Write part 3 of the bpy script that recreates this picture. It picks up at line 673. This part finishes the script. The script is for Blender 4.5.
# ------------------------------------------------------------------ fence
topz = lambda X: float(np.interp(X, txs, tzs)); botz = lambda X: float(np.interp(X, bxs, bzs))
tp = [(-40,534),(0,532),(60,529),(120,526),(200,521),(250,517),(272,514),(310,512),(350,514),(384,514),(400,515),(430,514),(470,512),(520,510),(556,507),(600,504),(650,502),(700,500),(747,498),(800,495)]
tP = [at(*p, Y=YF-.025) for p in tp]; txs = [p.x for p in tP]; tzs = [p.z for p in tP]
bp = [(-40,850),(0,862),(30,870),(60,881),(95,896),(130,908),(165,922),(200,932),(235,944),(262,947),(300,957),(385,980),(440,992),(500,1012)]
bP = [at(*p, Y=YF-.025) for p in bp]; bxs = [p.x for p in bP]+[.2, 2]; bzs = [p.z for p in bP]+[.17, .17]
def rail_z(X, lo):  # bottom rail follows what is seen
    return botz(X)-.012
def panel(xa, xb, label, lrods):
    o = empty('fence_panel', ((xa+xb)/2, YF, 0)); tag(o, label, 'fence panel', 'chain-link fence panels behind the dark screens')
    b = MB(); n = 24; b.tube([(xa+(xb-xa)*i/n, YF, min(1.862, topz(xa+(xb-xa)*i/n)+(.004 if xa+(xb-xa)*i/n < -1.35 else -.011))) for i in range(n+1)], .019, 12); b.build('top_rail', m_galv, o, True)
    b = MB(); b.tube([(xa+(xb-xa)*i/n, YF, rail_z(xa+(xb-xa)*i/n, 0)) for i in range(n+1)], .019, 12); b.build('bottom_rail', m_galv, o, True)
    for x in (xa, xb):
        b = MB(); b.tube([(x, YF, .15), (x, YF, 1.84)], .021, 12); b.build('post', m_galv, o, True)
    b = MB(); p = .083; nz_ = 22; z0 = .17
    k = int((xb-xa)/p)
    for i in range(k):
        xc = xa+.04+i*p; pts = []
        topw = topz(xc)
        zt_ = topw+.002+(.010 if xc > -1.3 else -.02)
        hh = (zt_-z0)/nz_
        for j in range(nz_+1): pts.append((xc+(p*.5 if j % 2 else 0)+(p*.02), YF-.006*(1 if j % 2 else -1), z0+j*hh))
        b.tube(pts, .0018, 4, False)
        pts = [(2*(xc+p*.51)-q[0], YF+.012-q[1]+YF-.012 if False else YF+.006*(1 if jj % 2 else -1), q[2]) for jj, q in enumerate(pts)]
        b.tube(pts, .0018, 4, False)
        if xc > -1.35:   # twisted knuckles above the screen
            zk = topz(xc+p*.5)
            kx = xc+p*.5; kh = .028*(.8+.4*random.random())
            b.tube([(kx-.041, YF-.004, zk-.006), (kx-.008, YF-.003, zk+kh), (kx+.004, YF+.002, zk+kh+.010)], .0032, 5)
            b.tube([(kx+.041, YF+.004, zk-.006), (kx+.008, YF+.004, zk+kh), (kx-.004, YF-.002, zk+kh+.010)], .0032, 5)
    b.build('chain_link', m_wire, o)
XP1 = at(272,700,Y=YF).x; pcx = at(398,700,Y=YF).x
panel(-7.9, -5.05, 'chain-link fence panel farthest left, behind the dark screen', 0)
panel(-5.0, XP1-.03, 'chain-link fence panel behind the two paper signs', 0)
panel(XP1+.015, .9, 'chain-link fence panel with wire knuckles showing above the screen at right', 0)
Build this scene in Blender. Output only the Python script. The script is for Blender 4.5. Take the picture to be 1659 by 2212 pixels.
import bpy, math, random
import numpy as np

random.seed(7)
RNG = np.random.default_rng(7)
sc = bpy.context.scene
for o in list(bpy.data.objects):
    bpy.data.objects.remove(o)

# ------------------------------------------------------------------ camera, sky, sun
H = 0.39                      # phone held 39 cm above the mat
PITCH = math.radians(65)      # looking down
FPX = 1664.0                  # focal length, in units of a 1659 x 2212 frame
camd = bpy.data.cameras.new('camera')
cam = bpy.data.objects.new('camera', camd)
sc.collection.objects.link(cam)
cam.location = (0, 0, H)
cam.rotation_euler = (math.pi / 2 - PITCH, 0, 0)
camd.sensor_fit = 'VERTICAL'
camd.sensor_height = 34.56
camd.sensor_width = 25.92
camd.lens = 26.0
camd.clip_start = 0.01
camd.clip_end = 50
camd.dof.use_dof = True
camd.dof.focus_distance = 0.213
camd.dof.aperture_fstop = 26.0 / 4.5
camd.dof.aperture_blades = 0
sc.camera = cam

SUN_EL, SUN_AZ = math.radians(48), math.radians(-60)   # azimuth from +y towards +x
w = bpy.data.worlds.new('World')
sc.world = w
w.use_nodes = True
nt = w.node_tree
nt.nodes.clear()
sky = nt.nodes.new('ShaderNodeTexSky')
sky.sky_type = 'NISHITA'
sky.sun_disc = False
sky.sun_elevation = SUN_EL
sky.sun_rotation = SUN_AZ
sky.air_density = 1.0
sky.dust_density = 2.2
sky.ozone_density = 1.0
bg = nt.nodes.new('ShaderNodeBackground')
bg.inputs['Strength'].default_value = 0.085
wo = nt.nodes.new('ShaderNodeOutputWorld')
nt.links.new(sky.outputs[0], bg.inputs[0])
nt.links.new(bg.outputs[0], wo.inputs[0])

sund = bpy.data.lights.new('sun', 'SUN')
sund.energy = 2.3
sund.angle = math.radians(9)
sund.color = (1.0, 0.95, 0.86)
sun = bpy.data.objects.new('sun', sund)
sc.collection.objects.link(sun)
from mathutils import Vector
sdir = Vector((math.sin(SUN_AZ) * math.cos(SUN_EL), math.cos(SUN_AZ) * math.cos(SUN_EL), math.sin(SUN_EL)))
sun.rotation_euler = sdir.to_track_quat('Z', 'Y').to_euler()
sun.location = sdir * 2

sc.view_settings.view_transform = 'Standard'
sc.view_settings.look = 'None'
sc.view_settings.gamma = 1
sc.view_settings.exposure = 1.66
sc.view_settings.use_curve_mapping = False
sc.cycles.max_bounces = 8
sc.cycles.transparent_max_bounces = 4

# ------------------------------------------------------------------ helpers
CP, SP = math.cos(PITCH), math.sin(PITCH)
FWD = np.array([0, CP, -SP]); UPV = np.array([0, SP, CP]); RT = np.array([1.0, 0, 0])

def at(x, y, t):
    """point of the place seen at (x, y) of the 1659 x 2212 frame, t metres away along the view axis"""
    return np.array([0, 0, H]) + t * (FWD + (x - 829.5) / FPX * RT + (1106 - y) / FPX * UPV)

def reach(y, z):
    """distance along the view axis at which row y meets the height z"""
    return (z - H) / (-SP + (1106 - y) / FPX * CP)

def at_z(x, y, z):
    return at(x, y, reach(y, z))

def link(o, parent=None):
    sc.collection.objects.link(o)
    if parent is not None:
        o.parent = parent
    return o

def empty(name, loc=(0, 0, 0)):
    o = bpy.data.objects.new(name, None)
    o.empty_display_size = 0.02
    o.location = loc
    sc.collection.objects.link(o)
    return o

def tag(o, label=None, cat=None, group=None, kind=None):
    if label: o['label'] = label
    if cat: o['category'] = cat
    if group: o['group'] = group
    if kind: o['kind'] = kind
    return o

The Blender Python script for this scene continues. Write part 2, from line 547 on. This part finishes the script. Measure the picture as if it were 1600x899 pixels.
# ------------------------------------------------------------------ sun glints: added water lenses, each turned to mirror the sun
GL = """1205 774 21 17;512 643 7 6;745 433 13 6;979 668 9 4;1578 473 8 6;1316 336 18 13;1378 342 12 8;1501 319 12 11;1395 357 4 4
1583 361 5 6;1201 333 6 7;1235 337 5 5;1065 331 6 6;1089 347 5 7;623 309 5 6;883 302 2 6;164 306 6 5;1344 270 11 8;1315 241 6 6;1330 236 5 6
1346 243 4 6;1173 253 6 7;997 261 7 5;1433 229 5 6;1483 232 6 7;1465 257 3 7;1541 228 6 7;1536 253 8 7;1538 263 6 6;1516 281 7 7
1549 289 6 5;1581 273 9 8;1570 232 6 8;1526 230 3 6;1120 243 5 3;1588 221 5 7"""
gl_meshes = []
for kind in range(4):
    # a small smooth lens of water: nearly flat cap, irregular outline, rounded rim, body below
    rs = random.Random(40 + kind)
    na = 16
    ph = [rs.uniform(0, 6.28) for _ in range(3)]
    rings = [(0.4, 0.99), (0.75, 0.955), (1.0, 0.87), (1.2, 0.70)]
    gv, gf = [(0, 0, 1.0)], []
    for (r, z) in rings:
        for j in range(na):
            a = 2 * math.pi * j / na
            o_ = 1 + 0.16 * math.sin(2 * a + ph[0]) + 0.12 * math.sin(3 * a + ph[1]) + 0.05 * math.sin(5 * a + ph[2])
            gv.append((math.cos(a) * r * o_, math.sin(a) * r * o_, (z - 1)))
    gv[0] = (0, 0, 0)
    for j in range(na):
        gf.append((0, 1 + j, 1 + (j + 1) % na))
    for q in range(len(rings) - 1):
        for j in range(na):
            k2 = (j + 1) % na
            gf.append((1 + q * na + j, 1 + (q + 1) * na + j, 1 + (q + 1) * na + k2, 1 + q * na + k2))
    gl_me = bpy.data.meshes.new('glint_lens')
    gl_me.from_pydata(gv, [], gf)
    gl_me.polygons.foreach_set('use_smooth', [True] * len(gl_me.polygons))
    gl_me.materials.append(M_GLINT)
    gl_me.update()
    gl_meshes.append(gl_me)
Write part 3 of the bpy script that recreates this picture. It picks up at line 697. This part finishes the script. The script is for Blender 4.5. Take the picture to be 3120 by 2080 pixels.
* * * *
REQUEST: Start with the line that contains "Build this scene" and end with the line that contains "sc.camera = cam"; give those lines again exactly, and no others.

ANSWER IN FULL:
Build this scene in Blender. Output only the Python script. The script is for Blender 4.5. Take the picture to be 1659 by 2212 pixels.
import bpy, math, random
import numpy as np

random.seed(7)
RNG = np.random.default_rng(7)
sc = bpy.context.scene
for o in list(bpy.data.objects):
    bpy.data.objects.remove(o)

# ------------------------------------------------------------------ camera, sky, sun
H = 0.39                      # phone held 39 cm above the mat
PITCH = math.radians(65)      # looking down
FPX = 1664.0                  # focal length, in units of a 1659 x 2212 frame
camd = bpy.data.cameras.new('camera')
cam = bpy.data.objects.new('camera', camd)
sc.collection.objects.link(cam)
cam.location = (0, 0, H)
cam.rotation_euler = (math.pi / 2 - PITCH, 0, 0)
camd.sensor_fit = 'VERTICAL'
camd.sensor_height = 34.56
camd.sensor_width = 25.92
camd.lens = 26.0
camd.clip_start = 0.01
camd.clip_end = 50
camd.dof.use_dof = True
camd.dof.focus_distance = 0.213
camd.dof.aperture_fstop = 26.0 / 4.5
camd.dof.aperture_blades = 0
sc.camera = cam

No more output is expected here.